The bill, sponsored by Ibrahim Babangida (APC, Kano), was read the second time on Thursday after a debate on its general principles.

In his lead debate, Mr Babangida informed his colleagues that the existing bill was signed into law in 2007 by the former President Umar Yar’Adua, however, “current trends in capital markets regulation have made it imperative to make major improvements to the Act to align our market with international standards.”

To address the menace of Ponzi schemes, Mr Babangida said the bill seeks to empower the Nigerian Security and Exchange Commission (SEC) to shut down such prohibited investment schemes.

He stated that the bill has adequate provision to enhance efficient regulation of investment schemes and to effectively combat the proliferation of Ponzi schemes in Nigeria.

“The bill prohibits Ponzi/Pyramid Schemes as well as other illegal investment schemes and prescribes a jail term of not less than 10 years for promoters of such schemes,” Mr Babangida said.



Speaking further, he said the bill also seeks to provide legal framework to regulate derivatives and commodities trading to deepen the Nigerian capital market and the economy.

“A derivative is a bilateral contract whose value is derived at a future date from an underlying asset, such as a commodity, currency, interest rate, property value, company share, etc.

“Derivatives are financial instruments used for hedging and risk management. Although the Commission (SEC) had previously created rules on the subject matter and the bill contains provisions that reinforce the Commission’s powers to regulate this category of instruments.

“Similarly, an entirely new part is inserted in the Bill as a bedrock for the regulation of Commodity Exchanges and Warehouse Receipts by the Commission.
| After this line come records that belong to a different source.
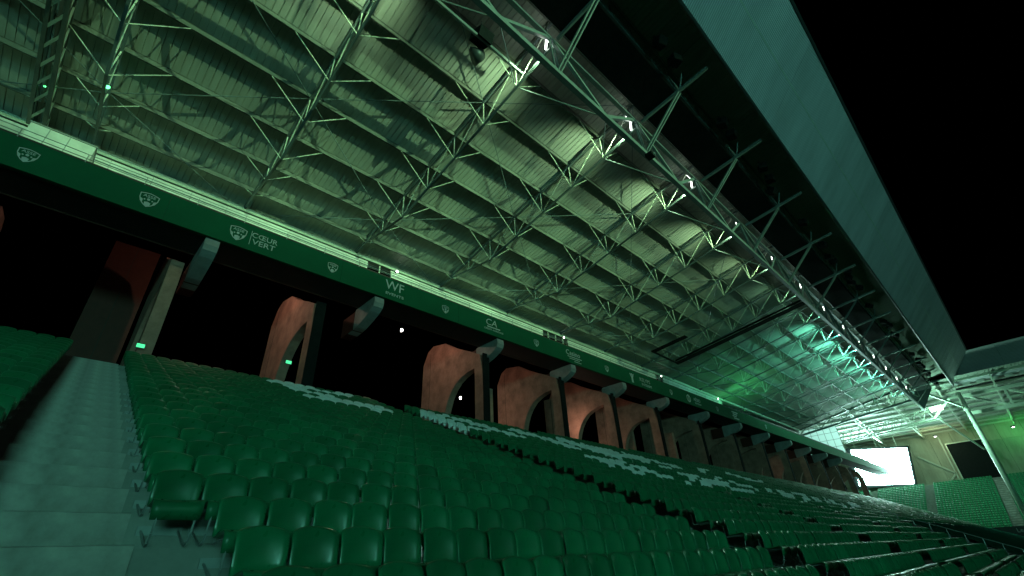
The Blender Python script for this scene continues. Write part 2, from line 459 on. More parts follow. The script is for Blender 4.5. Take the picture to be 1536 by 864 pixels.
for n in range(N0, 5): loc_to(gr, MB().tube((44.7, row_y(n), tread_z(n)), (44.7, row_y(n), tread_z(n) + 1.05), 0.022, 6)).build('post', M['rail'], gr)

# ------------------------------------------------------------------ roof of the stand
roof = tag(empty('grandstand_roof', (0, 30.2, roof_z(30.2))), 'sloping ribbed metal roof with long purlins over the seats', 'roof')
for y in PY:
    z = roof_z(y) - 0.012
    m1 = MB().box(-15.5, 117, y - 0.012, y + 0.012, z - 0.33, z - 0.03)
    m1.box(-15.5, 117, y - 0.045, y + 0.045, z - 0.352, z - 0.33)
    m1.box(-15.5, 117, y - 0.05, y + 0.05, z - 0.03, z - 0.012)
    loc_to(roof, m1).build('purlin', M['purlin'], roof)
# sheets: one per bay and band, ribs as real folds
sheet_mesh = {}
NR = 24
for bi in range(len(PY) - 1):
    ya, yb = PY[bi], PY[bi + 1]
    vs = []; fs = []
    prof = []
    pw = (BAY - 0.02) / NR
    for i in range(NR):
        x0 = i * pw
        prof += [(x0, 0.0), (x0 + pw - 0.046, 0.0), (x0 + pw - 0.038, 0.05), (x0 + pw - 0.008, 0.05)]
    prof.append((BAY - 0.02, 0.0))
    lap = 0.05
    for (x, dz) in prof:
        vs.append((x, ya, roof_z(ya) + dz + 0.004)); vs.append((x, yb - lap, roof_z(yb - lap) + dz - 0.004))
    for i in range(len(prof) - 1): fs.append((2 * i, 2 * i + 2, 2 * i + 3, 2 * i + 1))
    m1 = MB().add(vs, fs); loc_to(roof, m1)
    o = m1.build('roof_sheet', M['deck']); sheet_mesh[bi] = o.data; bpy.data.objects.remove(o)
for k in [-3] + KS:
    for bi in sheet_mesh:
        if tx(k) > 115: continue
        place('roof_sheet', sheet_mesh[bi], roof, (tx(k) + 0.01, 0, 0))

# transverse trusses
def build_truss():
    e = empty('roof_truss', (0, 30.2, 22.0))
    def add(name, mb, m=M['steel'], smooth=False): return loc_to(e, mb).build(name, m, e, smooth)
    ys = [30.2] + [y for y in PY[1:8]]
    low = [(30.2, 22.0)] + [(y, LOW[y]) for y in PY[1:8]] + [(8.35, 23.9)]
    m1 = MB()
    for (a, b) in zip(low[:-1], low[1:]): m1.bar((0, a[0], a[1]), (0, b[0], b[1]), 0.13, 0.10)
    add('lower_chord', m1, M['girder'])
    add('upper_chord', MB().bar((0, 30.2, roof_z(30.2) - 0.46), (0, 8.0, roof_z(8.0) - 0.46), 0.14, 0.14), M['girder'])
    for i, y in enumerate(PY[1:8]):
        zl = LOW[y]; zu = roof_z(y) - 0.36
        add('post', MB().tube((0, y, zl), (0, y, zu), 0.038, 8))
        yn = PY[i + 2] if i + 2 < len(PY) else None
        if yn: add('diagonal', MB().tube((0, y, zl), (0, yn, roof_z(yn) - 0.30), 0.033, 8))
        h = zu - zl
        reach = min(2.3, 0.9 * h + 0.35)
        for s in (-1, 1):
            add('knee_brace', MB().tube((s * 0.05, y, zl), (s * reach, y, zu + 0.02), 0.025, 6))
    return e
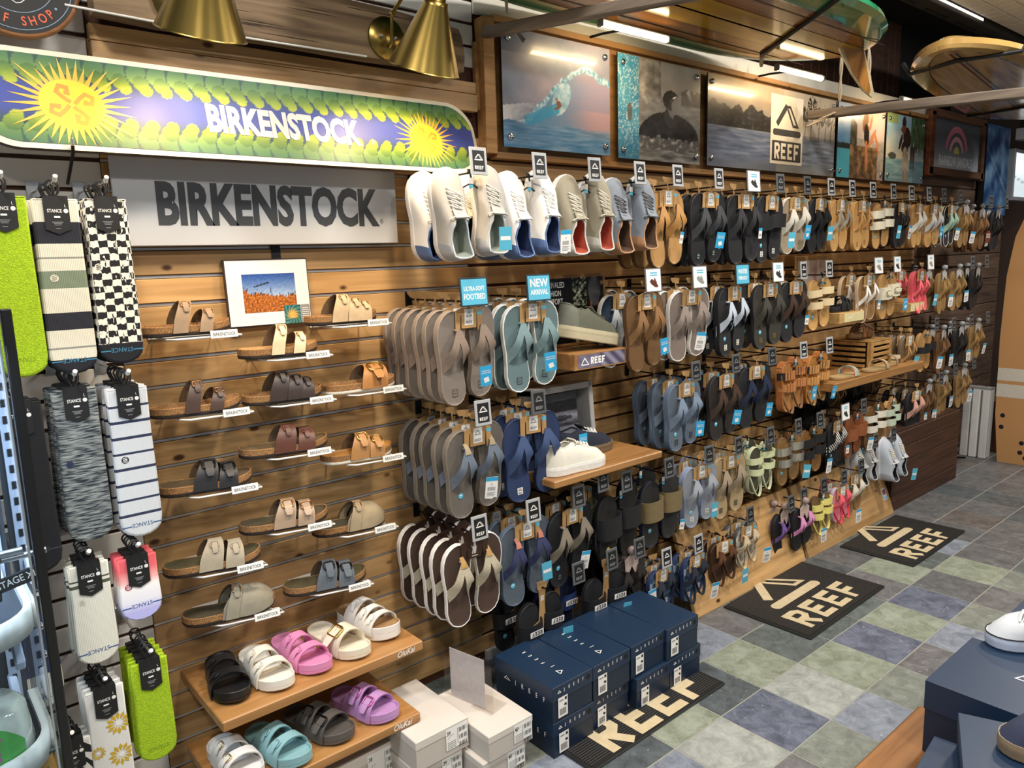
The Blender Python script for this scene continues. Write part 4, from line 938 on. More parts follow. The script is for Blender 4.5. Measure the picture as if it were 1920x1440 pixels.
CATS = {'ff': 'flip-flops', 'kid': 'sandals', 'slide': 'slides', 'two': 'sandals', 'plat': 'sandals', 'sneak': 'sneakers'}
CARDW = {'peak': 'grey peak card', 'dark': 'dark peak card', 'shoe_b': 'brown shoe card', 'shoe_k': 'black shoe card', 'shoe_g': 'grey shoe card', 'ultra': 'ULTRA-SOFT FOOTBED card', 'new': 'NEW ARRIVAL card', 'water': 'WATER FRIENDLY card', None: 'bare tip'}
def place_pair(ty, x, y, z, rz, rx, tagk, front):
    k = TYPES[ty]
    if ty not in PROTO: PROTO[ty] = r = pair(**k)
    else: r = copy_tree(PROTO[ty])
    r.name = NAMES[k['kind']]
    r.location = (x, y, z + .004); r.rotation_euler = (rx, 0, rz)
    return r
_pending_tags = []
for (x, z, card, grp, descs, tagk) in ROWS:
    hook(x, z, card, 'display hook with %s holding %s' % (CARDW[card], ' '.join(descs[0].split()[:9]).rstrip(',')), dz=.03)
    for gi, (ty, n, yf, gap) in enumerate(grp):
        for i in range(n):
            r = place_pair(ty, x, yf + i * gap, z - .03, random.uniform(-.10, .10) + (-.04 if i == 0 else 0), random.uniform(-.02, .05), None, i == 0)
            lab = (descs[gi] if i == 0 else descs[gi].replace(' with red leather tag', ' behind the red tagged pair')) + (', ' + ORD[i] if n > 1 else '')
            tag(r, lab, CATS[TYPES[ty]['kind']], descs[gi] if n > 1 else None)
            if i == 0 and gi == 0 and tagk: _pending_tags.append((r, tagk, TYPES[ty]))
for r in bpy.data.objects:
    if r.parent is None and r.get('label') == 'brown leather flip-flops with red leather tag, far top row, frontmost pair':
        b = MB(); b.disc((0, 0), .042, mat('6a2a20', .5, var=.1), 20, 'xz', 0); b.flat([(-.04, -.008), (.04, -.008), (.04, .024), (-.04, .024)], -.0008, mat('5a1f18', .5, var=0)); text(b, 'LUXURY', .017, PAPER, TM((0, -.0014, .010)), .9, .01); text(b, 'LEATHER', .017, PAPER, TM((0, -.0014, -.006)), .8, .01); b.build('hang_tag', r, (.0, -.05, -.20))
_tg = {}
for r, kind, k in _pending_tags:
    z = -.028 - k.get('L', .295) * random.uniform(.48, .62); x = random.uniform(.03, .06)
    y = -.115 if k['kind'] == 'sneak' else -.035 if k['kind'] == 'ff' else -.075
    if kind not in _tg: o = price_tag(kind).build('price_tag', r); _tg[kind] = o
    else: o = _tg[kind].copy(); COL.objects.link(o); o.parent = r
    o.location = (x, y, z); o.rotation_euler = (.1, random.uniform(-.15, .15), random.uniform(-.35, .05))
# ================================================================ cork sandals on wire holders
def corkmat():
    if 'cork' in _M: return _M['cork']
    m, nt, b = newmat('cork_grain'); N = nt.nodes; L_ = nt.links; tc = N.new('ShaderNodeTexCoord'); n1 = N.new('ShaderNodeTexVoronoi'); n1.inputs['Scale'].default_value = 750; L_.new(tc.outputs['Object'], n1.inputs['Vector'])
    sp = N.new('ShaderNodeSeparateColor'); L_.new(n1.outputs['Color'], sp.inputs[0]); cr = N.new('ShaderNodeValToRGB'); e = cr.color_ramp.elements; e[0].color = hx('5e3f22'); e[1].color = hx('b98b58'); e[0].position = .1; L_.new(sp.outputs[0], cr.inputs[0]); L_.new(cr.outputs[0], b.inputs['Base Color']); b.inputs['Roughness'].default_value = .85; _M['cork'] = m; return m
CORK = corkmat(); OUTS = mat('241c18', .7)
GOLD = mat('d8b56a', .25, 1, var=0); COPPER = mat('b5855c', .35, 1, var=0); SILV = mat('bfbfc2', .3, 1, var=0); BKMET = mat('2a2a2c', .25, .9, var=0)
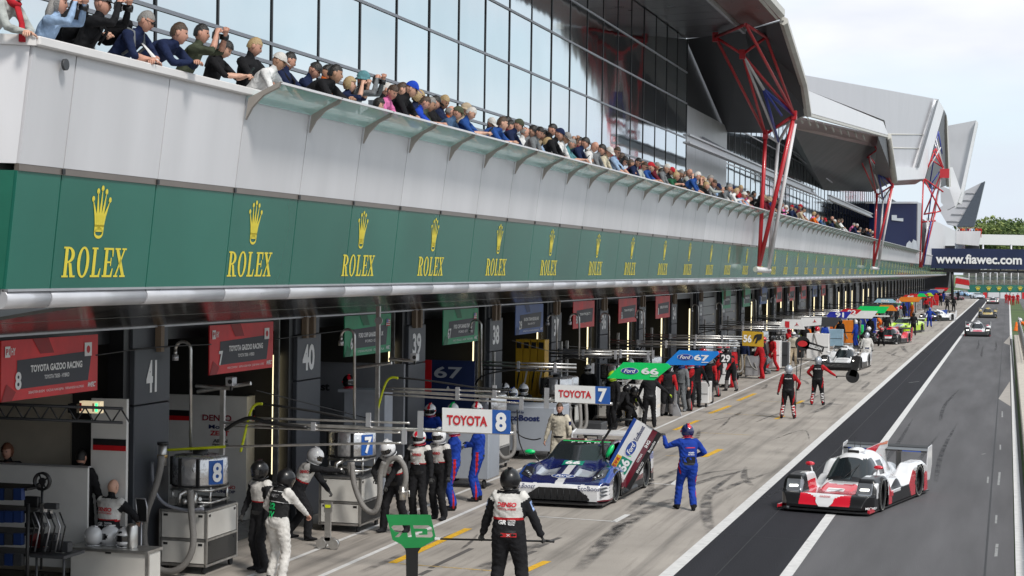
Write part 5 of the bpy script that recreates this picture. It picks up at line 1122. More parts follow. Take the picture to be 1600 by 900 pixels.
def toyota_mf(x, y, z, k):
    ax_ = abs(x)
    if k == 2: return 1 if (z > .30+.10*(ax_-.12) and ax_ < .5) else 2
    if y < -2.14-.16*max(0, 1-ax_/.5): return 1 if ax_ < .52 else 2
    if k == 3: return 2
    if ax_ < .44 and -.90 < y < -.1 and .56 < z < .93: return 3
    if ax_ < .47 and -1.0 < y < -.1 and .50 < z < .90: return 2
    if ax_ < .5 and .0 <= y < .32 and .62 < z < .86: return 3
    if k == 0 and .56 < ax_ < .88 and y < -1.84 and .38 < z < .60: return 5
    if ax_ > .50 and y < -1.62: return 2
    if ax_ > .58 and y < -1.0 and k == 0: return 2 if ax_ > .72 else 0
    if k == 1 and y < -1.6: return 0 if z > .12 else 2
    if ax_ < .56 and -2.1 < y < -1.12:                      # red bonnet with white wedge running to the nose
        w_ = .10+(.38)*(y+2.1)/1.0
        return 0 if y > -1.22+.25*ax_ else 1
    if k == 1 and y > -.1 and y < 1.05: return 4 if y > .42+(.5-z)*.8 and z < .62 else 2 if z < .50-.1*(y-.1) else 0
    if k == 0 and ax_ > .60 and -.75 < y < .1: return 2 if ax_ > .80 else 0
    if k == 0 and ax_ > .86 and y > .9: return 0
    if k == 1 and y > 1.75: return 4 if z < .5 else 0
    if k == 1 and -1.0 < y < -.75: return 1 if z < .5 else 0
    if k == 1 and z < .30: return 2
    return 0
TC = dict(main=P_wht, accent=P_red, second=P_red, fin=P_wht, end=P_wht, rim=M_black)
toy, tr = make_proto('white, red and black prototype racing car with lit headlamps crossing the white line', TC, '7', 'prototype racing cars', mf=toyota_mf, fine=1.1)
b = MB(); b.prism([(-.014, .45, .99), (-.014, 1.15, .88), (-.014, 1.75, 1.085), (-.014, 1.4, 1.07), (-.014, .7, 1.04)], (.028, 0, 0), 0); sub(toy, b, 'fin_flash', P_red)
b = MB(); b.prism([(-.016, 1.42, 1.045), (-.016, 2.2, 1.02), (-.016, 2.26, 1.085), (-.016, 1.5, 1.066)], (.032, 0, 0), 0); sub(toy, b, 'fin_tip', paint('salmon', (.72, .22, .12)))
b = MB(); P = []
for i in range(9):
    for j in range(9):
        x = (i/8-.5)*.36; z = .135+j/8*.27; h = tr.ray_cast(V(x*(1 if z > .22 else .55+.45*(z-.135)/.085), -3.4, z), V(0, 1, 0), 3); P.append((h[0] if h[0] is not None else V(x, -2.33, z))+V(0, -.012, 0))
b.add(P, [(i*9+j, (i+1)*9+j, (i+1)*9+j+1, i*9+j+1) for i in range(8) for j in range(8)], 0, True); sub(toy, b, 'nose_panel', P_wht)
decal(toy, tr, '7', (0, -1.66, .6), (1, 0, 0), (0, 1, .0), .34, .40, M_txtw, .0, lift=.012); decal(toy, tr, 'GAZOO', (0, -2.0, .28), (1, 0, 0), (0, .2, 1), .22, .035, M_txtr, .02, lift=.022)
decal(toy, tr, 'TOYOTA HYBRID', (0, -.20, 1.2), (1, 0, 0), (0, 1, 0), .42, .06, M_txtblue, lift=.006); decal(toy, tr, 'DENSO', (.30, .9, .95), (-.0, 1, 0), (-.55, 0, .83), .34, .08, M_txtr, .02)
decal(toy, tr, 'DENSO', (.95, 1.35, .64), (0, 1, 0), (0, 0, 1), .0+.34, .075, M_txtr, .02, .2); decal(toy, tr, 'MICHELIN', (.95, -2.1, .14), (0, 1, 0), (0, 0, 1), .30, .045, M_txtw, lift=.02)
patch(toy, tr, (.95, -.78, .38), (0, 1, 0), (0, 0, 1), .17, .26, P_red, lift=.006); decal(toy, tr, '7', (.96, -.78, .37), (0, 1, 0), (0, 0, 1), .10, .17, M_txtw, .03, lift=.012)
patch(toy, tr, (.95, -1.86, .46), (0, 1, 0), (0, 0, 1), .15, .30, P_wht, lift=.007)
for x in (-.61, .60): b = MB(); b.box((x, 2.035, .905), (.41, .01, .026)); sub(toy, b, 'wing_sticker', P_blue)
toy.location = (-2.93, 39.3, 0); toy.rotation_euler = (0, 0, R_(-12))
# grand tourer ---------------------------------------------------------------
def gt_z(x, y):
    ax_ = np.abs(x)
    prof = np.interp(y, [-2.33, -2.30, -2.2, -1.9, -1.4, -.95, -.25, .05, .45, .8, 1.5, 2.1, 2.3], [.36, .42, .47, .55, .67, .77, 1.06, 1.115, 1.115, 1.09, .92, .82, .76])
    belt = np.interp(y, [-2.33, -2.2, -1.9, -1.4, -1.0, -.6, .2, .9, 1.4, 2.0, 2.3], [.36, .50, .60, .66, .66, .66, .70, .76, .80, .79, .74])
    low = np.interp(y, [-2.33, -2.2, -1.9, -1.4, -1.0, .8, 1.6, 2.3], [.36, .48, .54, .60, .64, .66, .72, .72])
    gw = .60-.04*sst(.2, 1.6, y)
    g = sst(gw+.24, gw-.06, ax_)
    green = (y > -1.05)
    base = np.where(y < -.95, low+(prof-low)*sst(.65, .1, ax_), belt-.03)
    z = np.where(green, belt-.02+(prof-(belt-.02))*np.clip(g, 0, 1)**.8, base)
    mixy = sst(-1.15, -.95, y); z2 = low+(prof-low)*sst(.60, .1, ax_); z = z2*(1-mixy)+z*mixy
    fen = np.exp(-((y+1.38)/.50)**2)*sst(.45, .74, ax_)*(1-.35*sst(.86, 1.0, ax_)); z = z+.13*fen
    ren = np.exp(-((y-1.38)/.58)**2)*sst(.50, .80, ax_)*(1-.4*sst(.88, 1.0, ax_)); z = z+.12*ren
    vent = sst(-1.85, -1.72, y)*sst(-1.32, -1.48, y)*sst(.20, .26, ax_)*sst(.62, .55, ax_); z = z-.035*vent
    z = z-.05*sst(.93, 1.0, ax_)
    return z
def gt_hw(y): return 1.0*(.80+.20*sst(-2.40, -2.0, y))*(1-.03*sst(-.9, -.3, y)*sst(1.0, .4, y))*(1-.06*sst(1.9, 2.3, y))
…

These new provisions are essential to allow for the development of the entire gamut of the Commodities ecosystem,” Mr Babangida said.

The lawmaker added that the bill seeks to introduce new provisions to regulate the activities of financial market infrastructure, as well as netting and bankruptcy provisions to protect investors in derivatives contracts.

Mr Babangida said the bill is seeking to introduce additional 35 sections to the existing Act.

The lawmakers voted overwhelmingly in support of the bill when the Speaker Femi Gbajabiamila, put it to vote.